Saturday, December 31, 2016

A Fine and Happy New Year!

It's New Year's Eve and Tokyo is quiet as people have returned to their home towns to be with family. Tonight the country will be sitting in front of the TV watching Kohaku, the annual "Boys vs Girls" (boys in white, girls in red) sing off that has been running for, it would seem, ever. All the favourite singers and talento of the day join in an multi-hour extravaganza of a competition, wrapping up just before midnight as everyone switches over to watch the countdown on Jonny's Pop Show.

But there's an interesting aside for the name of Kohaku. The reason why the girls are in red and the boys are in white is that Kohaku is actually a stylised koi carp which is also red and white.
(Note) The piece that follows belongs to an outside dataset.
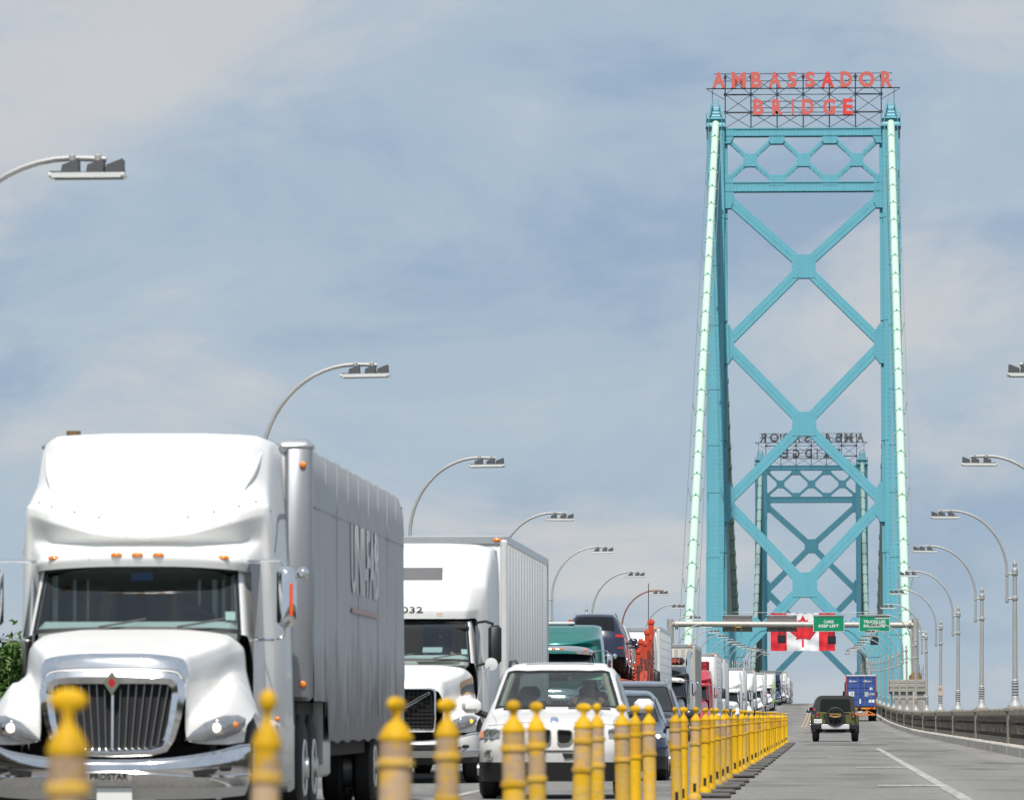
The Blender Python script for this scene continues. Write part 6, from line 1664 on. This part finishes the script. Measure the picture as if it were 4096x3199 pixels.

Bred in the 1800's it's now featured in garden ponds the world over and each and everyone can be traced back to a gentleman by the name of Kunizo Hiroi who successfully mated the first pairing to an ornamental fish. But more impressively, single handedly invented the concept of an ornamental fish in its own right.
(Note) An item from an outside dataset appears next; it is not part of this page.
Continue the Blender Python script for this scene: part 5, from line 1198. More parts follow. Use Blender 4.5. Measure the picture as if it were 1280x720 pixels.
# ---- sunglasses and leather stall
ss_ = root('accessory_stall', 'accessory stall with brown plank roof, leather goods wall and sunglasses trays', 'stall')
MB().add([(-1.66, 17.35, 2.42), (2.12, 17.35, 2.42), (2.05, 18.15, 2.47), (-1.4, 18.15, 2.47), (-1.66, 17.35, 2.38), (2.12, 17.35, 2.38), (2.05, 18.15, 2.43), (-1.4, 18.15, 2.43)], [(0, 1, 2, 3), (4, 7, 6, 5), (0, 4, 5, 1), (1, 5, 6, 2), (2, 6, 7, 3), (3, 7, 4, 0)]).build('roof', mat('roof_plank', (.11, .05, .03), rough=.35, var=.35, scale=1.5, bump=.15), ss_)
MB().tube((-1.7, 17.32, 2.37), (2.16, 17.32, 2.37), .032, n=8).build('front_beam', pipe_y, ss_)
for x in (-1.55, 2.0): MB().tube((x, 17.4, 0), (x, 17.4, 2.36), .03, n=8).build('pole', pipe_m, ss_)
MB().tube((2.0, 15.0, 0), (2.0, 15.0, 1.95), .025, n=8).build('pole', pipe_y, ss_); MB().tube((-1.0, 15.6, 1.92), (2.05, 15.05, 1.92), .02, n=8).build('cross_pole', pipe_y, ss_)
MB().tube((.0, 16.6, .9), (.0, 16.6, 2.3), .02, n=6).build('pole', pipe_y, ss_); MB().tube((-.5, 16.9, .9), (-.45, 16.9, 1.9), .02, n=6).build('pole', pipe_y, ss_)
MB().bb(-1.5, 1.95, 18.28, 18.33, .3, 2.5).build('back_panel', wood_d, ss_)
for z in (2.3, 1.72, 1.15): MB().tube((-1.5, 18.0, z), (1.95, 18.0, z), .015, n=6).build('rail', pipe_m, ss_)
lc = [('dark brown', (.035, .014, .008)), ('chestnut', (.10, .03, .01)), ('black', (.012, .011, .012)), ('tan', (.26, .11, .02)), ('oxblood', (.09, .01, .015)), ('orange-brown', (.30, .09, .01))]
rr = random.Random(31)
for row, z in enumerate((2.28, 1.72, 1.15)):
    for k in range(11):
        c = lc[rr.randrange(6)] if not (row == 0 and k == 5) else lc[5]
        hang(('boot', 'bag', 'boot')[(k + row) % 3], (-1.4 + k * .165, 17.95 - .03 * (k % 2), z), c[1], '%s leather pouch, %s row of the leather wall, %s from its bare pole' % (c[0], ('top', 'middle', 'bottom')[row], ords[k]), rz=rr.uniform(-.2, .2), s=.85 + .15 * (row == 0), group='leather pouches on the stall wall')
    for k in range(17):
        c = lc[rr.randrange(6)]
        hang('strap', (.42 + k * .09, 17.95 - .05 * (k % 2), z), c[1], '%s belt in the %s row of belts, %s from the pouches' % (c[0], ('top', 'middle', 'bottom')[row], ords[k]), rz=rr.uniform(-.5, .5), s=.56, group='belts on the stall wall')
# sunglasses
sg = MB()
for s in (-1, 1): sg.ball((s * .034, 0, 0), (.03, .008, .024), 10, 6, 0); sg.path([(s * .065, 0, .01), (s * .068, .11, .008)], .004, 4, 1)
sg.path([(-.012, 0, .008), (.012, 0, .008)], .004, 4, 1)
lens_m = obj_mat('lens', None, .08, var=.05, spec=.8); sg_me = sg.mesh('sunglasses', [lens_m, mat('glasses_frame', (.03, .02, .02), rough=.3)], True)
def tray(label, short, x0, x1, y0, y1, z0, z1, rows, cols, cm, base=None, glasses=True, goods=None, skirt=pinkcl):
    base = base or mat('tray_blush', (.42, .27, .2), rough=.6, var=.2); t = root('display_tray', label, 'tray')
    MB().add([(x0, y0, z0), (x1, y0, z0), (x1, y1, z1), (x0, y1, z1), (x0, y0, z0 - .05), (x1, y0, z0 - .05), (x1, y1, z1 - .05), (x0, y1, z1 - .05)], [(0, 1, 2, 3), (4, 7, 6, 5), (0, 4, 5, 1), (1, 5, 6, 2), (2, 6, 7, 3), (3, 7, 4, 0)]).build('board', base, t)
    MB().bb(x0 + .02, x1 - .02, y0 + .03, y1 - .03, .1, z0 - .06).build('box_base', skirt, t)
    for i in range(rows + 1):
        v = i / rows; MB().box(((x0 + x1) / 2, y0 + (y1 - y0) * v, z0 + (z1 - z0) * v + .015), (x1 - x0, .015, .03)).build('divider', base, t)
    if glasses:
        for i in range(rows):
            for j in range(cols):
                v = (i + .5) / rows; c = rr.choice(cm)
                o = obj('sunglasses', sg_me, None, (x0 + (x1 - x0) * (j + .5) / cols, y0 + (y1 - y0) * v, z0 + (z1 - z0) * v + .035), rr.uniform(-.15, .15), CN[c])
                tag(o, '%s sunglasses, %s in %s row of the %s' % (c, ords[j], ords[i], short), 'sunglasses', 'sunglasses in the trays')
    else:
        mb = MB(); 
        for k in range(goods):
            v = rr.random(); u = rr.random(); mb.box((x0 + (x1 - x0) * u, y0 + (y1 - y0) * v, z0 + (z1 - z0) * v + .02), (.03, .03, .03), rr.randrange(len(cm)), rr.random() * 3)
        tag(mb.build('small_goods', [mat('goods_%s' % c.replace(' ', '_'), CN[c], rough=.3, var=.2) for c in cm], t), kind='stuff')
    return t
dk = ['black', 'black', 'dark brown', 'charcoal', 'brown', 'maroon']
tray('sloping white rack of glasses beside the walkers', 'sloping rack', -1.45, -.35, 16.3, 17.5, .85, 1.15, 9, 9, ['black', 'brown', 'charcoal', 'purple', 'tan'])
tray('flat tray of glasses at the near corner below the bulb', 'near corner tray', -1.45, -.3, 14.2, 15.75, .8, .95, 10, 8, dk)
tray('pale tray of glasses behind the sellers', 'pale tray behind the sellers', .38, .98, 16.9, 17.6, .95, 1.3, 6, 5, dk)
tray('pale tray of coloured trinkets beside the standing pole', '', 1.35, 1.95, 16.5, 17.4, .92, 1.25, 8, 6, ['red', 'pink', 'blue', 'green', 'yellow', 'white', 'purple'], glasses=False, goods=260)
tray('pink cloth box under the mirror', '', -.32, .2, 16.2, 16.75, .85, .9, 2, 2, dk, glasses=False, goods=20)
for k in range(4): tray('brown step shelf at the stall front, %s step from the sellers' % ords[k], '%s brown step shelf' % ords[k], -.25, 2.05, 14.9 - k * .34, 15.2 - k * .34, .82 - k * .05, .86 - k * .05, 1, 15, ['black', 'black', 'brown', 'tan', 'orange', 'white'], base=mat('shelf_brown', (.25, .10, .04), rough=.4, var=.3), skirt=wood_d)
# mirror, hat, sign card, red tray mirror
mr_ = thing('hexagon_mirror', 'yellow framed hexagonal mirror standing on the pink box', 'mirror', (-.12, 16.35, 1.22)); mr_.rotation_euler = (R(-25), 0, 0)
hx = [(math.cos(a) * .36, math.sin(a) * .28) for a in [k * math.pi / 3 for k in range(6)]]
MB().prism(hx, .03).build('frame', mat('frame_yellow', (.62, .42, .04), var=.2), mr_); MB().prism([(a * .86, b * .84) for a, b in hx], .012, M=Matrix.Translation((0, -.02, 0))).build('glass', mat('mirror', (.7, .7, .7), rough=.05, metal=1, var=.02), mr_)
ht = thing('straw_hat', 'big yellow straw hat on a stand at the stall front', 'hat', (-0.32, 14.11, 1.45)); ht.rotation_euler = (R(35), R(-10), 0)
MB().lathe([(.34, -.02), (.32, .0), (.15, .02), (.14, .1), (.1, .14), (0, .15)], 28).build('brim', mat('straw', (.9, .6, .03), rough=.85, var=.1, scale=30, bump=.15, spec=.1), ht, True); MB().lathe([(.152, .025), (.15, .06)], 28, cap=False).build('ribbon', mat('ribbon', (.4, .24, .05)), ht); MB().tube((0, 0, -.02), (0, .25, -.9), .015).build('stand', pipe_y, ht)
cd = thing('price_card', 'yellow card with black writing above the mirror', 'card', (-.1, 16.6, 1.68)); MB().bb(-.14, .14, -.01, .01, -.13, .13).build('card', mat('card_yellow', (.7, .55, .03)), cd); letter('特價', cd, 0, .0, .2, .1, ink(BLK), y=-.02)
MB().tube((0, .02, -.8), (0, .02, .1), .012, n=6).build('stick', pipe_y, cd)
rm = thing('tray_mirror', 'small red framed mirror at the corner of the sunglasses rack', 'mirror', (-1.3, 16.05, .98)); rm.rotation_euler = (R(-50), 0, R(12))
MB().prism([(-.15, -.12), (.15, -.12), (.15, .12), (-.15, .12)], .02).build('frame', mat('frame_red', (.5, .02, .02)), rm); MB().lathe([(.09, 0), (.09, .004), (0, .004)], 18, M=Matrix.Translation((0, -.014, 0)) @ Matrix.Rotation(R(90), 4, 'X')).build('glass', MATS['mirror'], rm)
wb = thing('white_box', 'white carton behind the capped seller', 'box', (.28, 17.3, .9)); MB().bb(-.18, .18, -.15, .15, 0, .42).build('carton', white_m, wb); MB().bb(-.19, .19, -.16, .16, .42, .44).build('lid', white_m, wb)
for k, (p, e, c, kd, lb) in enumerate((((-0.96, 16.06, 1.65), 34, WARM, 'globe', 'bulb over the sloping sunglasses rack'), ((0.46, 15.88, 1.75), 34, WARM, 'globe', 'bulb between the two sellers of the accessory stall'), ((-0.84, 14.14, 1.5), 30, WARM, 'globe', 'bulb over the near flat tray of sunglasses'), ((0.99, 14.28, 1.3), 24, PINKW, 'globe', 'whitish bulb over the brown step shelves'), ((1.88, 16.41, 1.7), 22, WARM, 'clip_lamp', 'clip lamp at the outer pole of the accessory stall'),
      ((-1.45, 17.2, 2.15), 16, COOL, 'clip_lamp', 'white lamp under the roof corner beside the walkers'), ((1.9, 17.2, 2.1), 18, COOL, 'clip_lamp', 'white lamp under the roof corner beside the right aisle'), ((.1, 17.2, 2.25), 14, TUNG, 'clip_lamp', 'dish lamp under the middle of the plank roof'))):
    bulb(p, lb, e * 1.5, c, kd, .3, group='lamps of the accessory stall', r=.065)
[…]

But as Kohaku closes, the camera will switch to a tolling bell, ringing in the New Year. And that's when everyone changes channel to the Jonny's party. A neighbour of mine, the lead guitar of a band  known as "New Dawn" used to hangout here and we'd have beers on the balcony. He was a really nice guy and I never really knew what he did or who the band were. Until I saw him closing the show as the countdown sounded. I asked him later about why a famous guy like himself would sit and drink a glass with me (of all people) and he said that as I didn't know who he was he just felt like a regular guy. And he liked that. Happy New Year.
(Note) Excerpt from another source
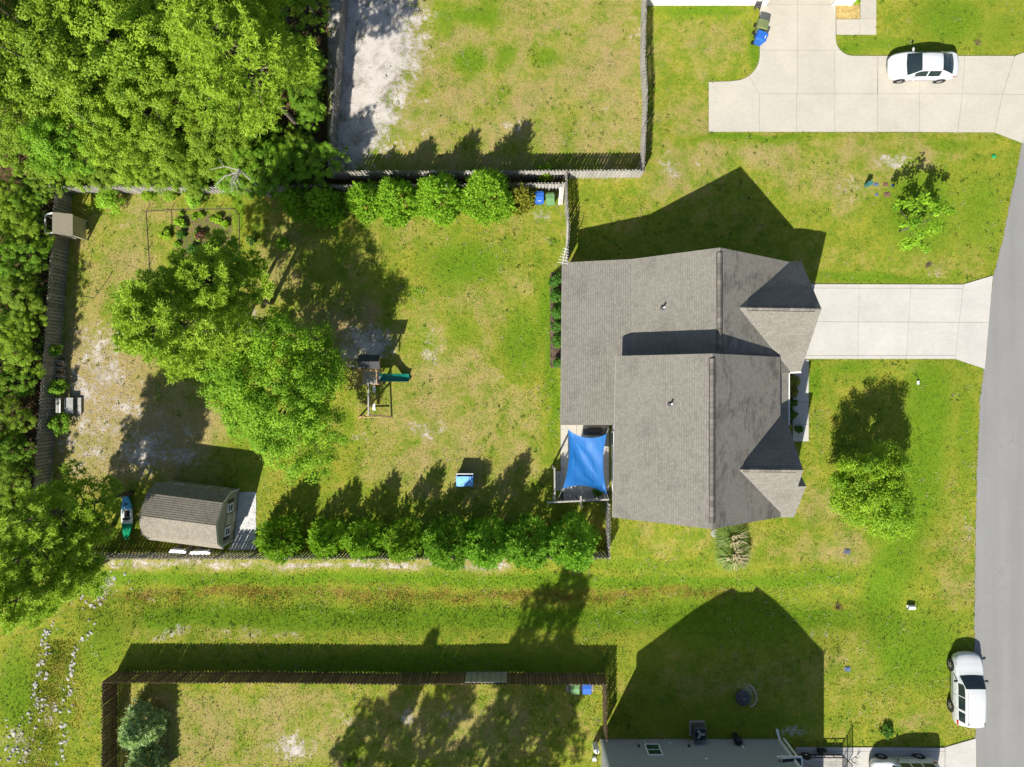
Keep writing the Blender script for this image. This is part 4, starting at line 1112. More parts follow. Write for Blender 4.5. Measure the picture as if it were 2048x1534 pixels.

Saturday, December 17, 2016

Smile, it's a beautiful day

This happens to be my 500th post on TenguLife, and as such please indulge me a little. Allow me to recount a story from the closing days of December 1991, in the depths of downtown Tokyo, I was in a bar, long since fading into history, when the girl of my dreams walked through the door. And here I am today, all these years later, walking the sights of Tokyo, the two of us still holding hands. And it's a sunny day.

When we met she spoke no English and my Japanese was remarkably close to useless. Luckily her friend who was with her that evening had spent a couple of years in LA and helped us out at the beginning but after that, it was just her, me and a dictionary. Conversations were confusing, slow and difficult but we persevered, sometimes with hilarious consequences as we tripped over each others language and culture.

This was in the days before Google and the mobile phone, the two great facilitators of the modern era. Arranging a date via answer machine was almost always a hit and miss affair, you just had to repeat the time and place three times, hang up and hope. But slowly we figured it out, developing a language the two of us could understand but others, may be not. And now our son is leaving for university. You really can do anything you want to do in life. You just have to try and give it a go. Have a wonderful day.

Friday, December 9, 2016

Winter is Coming

Winter is coming to Japan. Soon the daytime temperature in Tokyo will be hitting low single digits and already snow has fallen in the capital; though admittedly that was the earliest winter wonderland has arrived in nearly sixty years. And this means it's onsen season. Yey! It may sound a little strange to the uninitiated but one of the greatest pleasures in life is to laze in a tub of hot water with friends as the snowflakes falls around you. And Japan is very good at this.

These days there are four essential styles of onsen (hot spring) that are popular with the populace. The international tourist focussed ones tend to require swimsuits but the traditional pools are almost universally au natural as it were though modesty maintained with a handy modesty towel. The classical onsen are segregated allowing your time or relaxation, neck deep in piping hot water, with the guys or girls. Though it has to be said the chatter from the ladie's side tends to be a little (lot) louder than the men's. 

Konyoku, mixed bathing, is actually the traditional variety (it's not inappropriate to bathe, however it is inappropriate to look) but these largely disappeared following western influences over the last century though if you really search around they can still be found, hidden away. And the final version is known as kazokuburo, or family bath. Usually unfrequented by teenagers but younger families or the slightly older will enjoy time together chatting the night away. Japan is more relaxed about spending family time together, a little freaky for a westerner, but just wait for the snowflakes to fall. Winter is coming.